Friday, September 21, 2007

"Imprisoned by Andros"

That phrase caught my attention as I was studying an article (pages 97-103) from a July 1899 (vol. 3, no. 7) issue of The Essex Antiquarian which gave an account of my Andrews line. I found the article entitled "Descendants of John Andrews of Ipswich" through my research membership at the New England Historic Genealogical Society, utilizing their online collections. In this account, the progenitor of this particular branch of Andrews, Lt. John Andrews, born about 1618, is said to have been "imprisoned by Andros." The Andros in question is, of course, Edmund Andros who was governor of the Dominion of New England from 1686-1689. It appears that my Andrews family were among the majority of people with whom he was not popular. I was curious about why he was imprisoned and found the answer in Google books.
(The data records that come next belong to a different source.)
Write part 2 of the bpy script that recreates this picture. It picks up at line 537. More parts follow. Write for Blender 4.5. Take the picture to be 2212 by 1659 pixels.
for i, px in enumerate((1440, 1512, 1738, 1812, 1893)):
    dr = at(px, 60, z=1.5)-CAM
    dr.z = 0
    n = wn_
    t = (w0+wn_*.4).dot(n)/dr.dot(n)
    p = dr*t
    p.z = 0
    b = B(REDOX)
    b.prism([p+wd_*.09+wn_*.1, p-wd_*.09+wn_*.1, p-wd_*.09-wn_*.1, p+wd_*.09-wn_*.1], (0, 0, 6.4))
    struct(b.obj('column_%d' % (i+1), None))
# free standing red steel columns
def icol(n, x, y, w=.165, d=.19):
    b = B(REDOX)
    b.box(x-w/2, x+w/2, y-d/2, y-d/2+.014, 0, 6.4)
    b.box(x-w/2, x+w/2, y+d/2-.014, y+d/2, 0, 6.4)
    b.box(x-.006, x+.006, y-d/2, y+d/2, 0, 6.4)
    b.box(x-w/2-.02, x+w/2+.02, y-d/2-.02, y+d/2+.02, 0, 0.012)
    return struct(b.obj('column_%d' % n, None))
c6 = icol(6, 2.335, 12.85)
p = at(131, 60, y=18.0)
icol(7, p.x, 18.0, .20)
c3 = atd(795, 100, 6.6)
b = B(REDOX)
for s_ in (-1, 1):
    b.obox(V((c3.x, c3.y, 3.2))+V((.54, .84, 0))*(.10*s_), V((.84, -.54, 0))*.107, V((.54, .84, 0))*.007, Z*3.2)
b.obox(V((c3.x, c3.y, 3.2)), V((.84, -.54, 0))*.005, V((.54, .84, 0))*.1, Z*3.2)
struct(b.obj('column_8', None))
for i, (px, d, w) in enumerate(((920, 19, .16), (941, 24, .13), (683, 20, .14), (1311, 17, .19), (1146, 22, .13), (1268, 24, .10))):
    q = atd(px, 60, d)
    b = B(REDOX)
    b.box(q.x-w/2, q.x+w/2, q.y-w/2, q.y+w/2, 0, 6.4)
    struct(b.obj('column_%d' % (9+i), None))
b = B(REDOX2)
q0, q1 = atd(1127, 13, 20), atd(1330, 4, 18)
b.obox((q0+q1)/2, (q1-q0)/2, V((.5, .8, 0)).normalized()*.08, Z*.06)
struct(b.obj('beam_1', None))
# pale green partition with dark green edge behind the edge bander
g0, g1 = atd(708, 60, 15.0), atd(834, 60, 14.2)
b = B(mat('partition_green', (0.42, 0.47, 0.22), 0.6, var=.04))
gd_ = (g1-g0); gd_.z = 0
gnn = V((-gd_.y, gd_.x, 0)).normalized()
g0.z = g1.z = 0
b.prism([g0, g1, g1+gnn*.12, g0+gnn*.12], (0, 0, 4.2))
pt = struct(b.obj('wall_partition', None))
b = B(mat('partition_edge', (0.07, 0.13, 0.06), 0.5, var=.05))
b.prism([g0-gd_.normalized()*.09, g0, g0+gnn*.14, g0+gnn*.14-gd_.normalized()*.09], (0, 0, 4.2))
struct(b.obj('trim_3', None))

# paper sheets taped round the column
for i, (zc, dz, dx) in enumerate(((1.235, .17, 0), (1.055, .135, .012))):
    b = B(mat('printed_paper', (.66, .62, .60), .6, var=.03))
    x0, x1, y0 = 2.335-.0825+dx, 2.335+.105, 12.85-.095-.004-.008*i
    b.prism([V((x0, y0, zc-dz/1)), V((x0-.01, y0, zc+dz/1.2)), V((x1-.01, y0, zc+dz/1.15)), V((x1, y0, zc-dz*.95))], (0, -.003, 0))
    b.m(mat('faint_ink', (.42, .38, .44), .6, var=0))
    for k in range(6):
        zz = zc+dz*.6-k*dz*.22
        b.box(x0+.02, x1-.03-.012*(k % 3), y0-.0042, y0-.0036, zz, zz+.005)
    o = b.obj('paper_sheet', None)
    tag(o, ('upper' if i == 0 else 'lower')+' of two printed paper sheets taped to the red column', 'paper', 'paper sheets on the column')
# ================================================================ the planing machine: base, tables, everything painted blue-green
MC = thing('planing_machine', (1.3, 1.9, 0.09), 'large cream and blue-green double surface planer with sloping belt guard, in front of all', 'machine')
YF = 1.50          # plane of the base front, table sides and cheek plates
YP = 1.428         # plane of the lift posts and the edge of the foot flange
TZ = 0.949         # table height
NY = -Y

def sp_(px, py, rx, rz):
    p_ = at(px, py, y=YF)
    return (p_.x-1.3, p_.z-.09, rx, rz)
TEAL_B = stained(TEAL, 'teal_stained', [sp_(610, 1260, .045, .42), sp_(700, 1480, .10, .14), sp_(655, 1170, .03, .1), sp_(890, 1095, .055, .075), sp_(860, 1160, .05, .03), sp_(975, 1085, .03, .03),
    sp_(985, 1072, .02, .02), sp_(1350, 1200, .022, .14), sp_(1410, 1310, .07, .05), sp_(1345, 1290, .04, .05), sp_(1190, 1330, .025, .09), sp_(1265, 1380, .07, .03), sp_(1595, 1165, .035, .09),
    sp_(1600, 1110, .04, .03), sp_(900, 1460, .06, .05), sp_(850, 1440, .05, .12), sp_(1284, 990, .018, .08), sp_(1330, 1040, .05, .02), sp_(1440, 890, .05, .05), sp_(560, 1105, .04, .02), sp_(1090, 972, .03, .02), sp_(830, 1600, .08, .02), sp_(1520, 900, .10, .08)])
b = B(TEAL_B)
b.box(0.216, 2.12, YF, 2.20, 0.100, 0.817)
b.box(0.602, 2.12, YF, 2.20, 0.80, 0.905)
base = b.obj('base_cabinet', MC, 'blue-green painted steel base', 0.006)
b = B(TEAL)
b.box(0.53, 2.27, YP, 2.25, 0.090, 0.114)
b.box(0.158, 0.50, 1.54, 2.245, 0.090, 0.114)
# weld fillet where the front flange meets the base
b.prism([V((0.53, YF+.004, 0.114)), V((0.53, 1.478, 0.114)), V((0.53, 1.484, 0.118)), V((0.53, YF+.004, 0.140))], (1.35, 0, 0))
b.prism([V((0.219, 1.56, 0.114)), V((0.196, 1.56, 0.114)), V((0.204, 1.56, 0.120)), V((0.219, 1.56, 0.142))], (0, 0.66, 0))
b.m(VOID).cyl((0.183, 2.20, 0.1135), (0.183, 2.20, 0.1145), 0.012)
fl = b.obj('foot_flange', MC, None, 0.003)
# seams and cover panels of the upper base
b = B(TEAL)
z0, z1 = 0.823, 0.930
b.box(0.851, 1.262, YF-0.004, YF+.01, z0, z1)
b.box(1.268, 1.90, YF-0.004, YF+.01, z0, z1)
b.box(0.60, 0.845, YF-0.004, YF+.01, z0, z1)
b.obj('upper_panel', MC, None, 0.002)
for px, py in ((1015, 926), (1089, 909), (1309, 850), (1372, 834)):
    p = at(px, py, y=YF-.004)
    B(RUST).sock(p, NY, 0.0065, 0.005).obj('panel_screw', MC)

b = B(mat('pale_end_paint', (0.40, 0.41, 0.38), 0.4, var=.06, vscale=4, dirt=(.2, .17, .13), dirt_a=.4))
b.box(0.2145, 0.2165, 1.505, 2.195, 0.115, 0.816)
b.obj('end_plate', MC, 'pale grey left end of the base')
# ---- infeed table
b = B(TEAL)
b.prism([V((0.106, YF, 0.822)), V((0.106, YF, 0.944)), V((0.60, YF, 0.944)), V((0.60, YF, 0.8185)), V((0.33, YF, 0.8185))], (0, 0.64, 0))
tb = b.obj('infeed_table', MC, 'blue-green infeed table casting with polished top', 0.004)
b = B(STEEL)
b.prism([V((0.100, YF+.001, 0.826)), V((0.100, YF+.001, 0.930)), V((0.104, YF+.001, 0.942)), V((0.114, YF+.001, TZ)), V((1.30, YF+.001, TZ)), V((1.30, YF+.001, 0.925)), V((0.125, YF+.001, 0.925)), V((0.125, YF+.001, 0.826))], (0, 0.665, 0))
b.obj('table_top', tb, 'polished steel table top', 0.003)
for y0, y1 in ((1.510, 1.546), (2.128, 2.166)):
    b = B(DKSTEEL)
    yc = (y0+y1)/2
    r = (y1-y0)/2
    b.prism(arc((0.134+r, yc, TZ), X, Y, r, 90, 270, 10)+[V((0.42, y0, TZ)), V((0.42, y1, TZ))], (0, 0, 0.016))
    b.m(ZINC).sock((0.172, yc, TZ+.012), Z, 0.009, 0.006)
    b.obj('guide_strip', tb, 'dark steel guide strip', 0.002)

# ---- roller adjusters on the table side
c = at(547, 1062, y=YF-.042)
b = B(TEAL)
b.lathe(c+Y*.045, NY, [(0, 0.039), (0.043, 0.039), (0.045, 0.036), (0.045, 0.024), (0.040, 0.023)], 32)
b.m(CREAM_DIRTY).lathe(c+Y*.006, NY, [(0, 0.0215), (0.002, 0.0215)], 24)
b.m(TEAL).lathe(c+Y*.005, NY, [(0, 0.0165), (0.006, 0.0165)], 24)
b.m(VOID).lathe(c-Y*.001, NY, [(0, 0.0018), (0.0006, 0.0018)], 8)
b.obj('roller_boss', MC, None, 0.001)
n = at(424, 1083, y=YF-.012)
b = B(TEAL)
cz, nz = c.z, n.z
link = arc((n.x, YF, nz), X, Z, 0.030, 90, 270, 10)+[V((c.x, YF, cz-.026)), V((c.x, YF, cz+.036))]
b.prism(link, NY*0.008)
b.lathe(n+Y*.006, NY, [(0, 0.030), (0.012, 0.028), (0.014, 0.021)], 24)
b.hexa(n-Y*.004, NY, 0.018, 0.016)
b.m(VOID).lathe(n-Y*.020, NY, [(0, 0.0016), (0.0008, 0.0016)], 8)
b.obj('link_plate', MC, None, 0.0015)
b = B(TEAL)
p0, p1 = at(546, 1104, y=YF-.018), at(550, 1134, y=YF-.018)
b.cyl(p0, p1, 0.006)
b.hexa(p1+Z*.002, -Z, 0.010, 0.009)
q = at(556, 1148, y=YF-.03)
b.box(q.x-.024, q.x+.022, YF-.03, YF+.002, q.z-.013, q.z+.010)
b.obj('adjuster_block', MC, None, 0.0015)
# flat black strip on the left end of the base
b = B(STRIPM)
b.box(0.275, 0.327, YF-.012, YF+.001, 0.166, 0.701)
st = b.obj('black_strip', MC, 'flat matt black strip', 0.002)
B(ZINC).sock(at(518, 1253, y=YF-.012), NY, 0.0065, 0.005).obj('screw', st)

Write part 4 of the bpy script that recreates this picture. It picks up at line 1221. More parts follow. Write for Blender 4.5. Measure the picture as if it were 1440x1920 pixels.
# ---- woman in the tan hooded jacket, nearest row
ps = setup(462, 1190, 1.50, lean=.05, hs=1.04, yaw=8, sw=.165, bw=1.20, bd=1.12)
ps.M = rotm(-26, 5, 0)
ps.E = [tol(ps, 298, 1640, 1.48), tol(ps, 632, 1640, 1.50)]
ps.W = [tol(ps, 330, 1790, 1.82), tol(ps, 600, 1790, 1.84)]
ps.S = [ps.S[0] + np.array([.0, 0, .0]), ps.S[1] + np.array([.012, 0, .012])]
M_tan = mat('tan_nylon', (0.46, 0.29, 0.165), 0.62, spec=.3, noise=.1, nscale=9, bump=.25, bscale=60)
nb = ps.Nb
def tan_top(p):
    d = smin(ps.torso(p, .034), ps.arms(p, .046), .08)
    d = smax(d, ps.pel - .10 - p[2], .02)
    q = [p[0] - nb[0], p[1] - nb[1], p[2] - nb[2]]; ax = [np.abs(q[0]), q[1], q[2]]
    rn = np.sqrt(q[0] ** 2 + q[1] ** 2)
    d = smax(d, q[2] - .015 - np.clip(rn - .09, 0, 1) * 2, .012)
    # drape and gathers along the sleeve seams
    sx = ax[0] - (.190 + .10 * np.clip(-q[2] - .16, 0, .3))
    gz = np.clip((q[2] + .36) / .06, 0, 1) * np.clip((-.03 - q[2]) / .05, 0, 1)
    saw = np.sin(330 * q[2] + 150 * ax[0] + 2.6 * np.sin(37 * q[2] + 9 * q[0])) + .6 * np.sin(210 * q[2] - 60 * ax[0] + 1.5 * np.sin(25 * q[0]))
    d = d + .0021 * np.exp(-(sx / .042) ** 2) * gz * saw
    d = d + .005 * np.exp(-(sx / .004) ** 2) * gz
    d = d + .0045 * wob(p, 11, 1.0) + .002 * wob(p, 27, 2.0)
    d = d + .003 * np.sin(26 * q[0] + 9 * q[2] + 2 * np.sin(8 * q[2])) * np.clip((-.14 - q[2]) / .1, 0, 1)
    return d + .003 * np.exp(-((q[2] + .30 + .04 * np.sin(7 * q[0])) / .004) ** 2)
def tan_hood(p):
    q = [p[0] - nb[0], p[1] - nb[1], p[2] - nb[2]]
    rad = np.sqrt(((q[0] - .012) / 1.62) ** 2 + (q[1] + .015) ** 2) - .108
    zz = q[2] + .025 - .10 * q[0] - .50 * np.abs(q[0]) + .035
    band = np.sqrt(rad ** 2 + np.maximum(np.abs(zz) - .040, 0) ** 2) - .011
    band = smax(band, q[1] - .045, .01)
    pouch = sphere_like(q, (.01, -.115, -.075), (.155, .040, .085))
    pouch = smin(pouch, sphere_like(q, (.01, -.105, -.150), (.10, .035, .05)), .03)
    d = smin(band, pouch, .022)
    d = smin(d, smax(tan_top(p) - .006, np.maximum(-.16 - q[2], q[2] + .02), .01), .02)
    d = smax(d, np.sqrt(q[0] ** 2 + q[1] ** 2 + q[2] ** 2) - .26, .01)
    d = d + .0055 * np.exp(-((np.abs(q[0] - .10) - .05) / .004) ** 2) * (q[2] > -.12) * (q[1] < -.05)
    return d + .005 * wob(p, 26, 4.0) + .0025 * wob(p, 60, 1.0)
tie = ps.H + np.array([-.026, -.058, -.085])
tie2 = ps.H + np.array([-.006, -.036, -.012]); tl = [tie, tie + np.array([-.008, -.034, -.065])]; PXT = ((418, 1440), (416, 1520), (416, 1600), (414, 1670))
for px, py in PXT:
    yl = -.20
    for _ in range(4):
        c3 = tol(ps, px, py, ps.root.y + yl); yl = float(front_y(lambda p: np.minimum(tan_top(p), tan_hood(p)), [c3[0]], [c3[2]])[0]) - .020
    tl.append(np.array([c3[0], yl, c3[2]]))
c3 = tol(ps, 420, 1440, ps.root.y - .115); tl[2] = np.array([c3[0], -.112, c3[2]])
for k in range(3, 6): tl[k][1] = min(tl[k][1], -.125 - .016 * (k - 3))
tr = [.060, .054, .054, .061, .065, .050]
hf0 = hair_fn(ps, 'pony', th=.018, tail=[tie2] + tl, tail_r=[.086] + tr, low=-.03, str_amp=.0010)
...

In The Memorial History of Boston: Including Suffolk County, Massachusetts, 1630-1880 edited by Justin Winsor, vol. II, The Provincial Period, (Boston: Ticknor & Company, 1881), page 10 tells us that the town of Ipswich "had refused in open meeting to comply with the law and to levy the new taxes." John Andrews, along with five other men who were town leaders, were imprisoned under charges of high misdemeanors. It appears they ended up with a rather stiff fine after the trial. A very interesting account of this can also be found by scrolling down to John Andrews' name near the bottom of this Forsythe Family web page.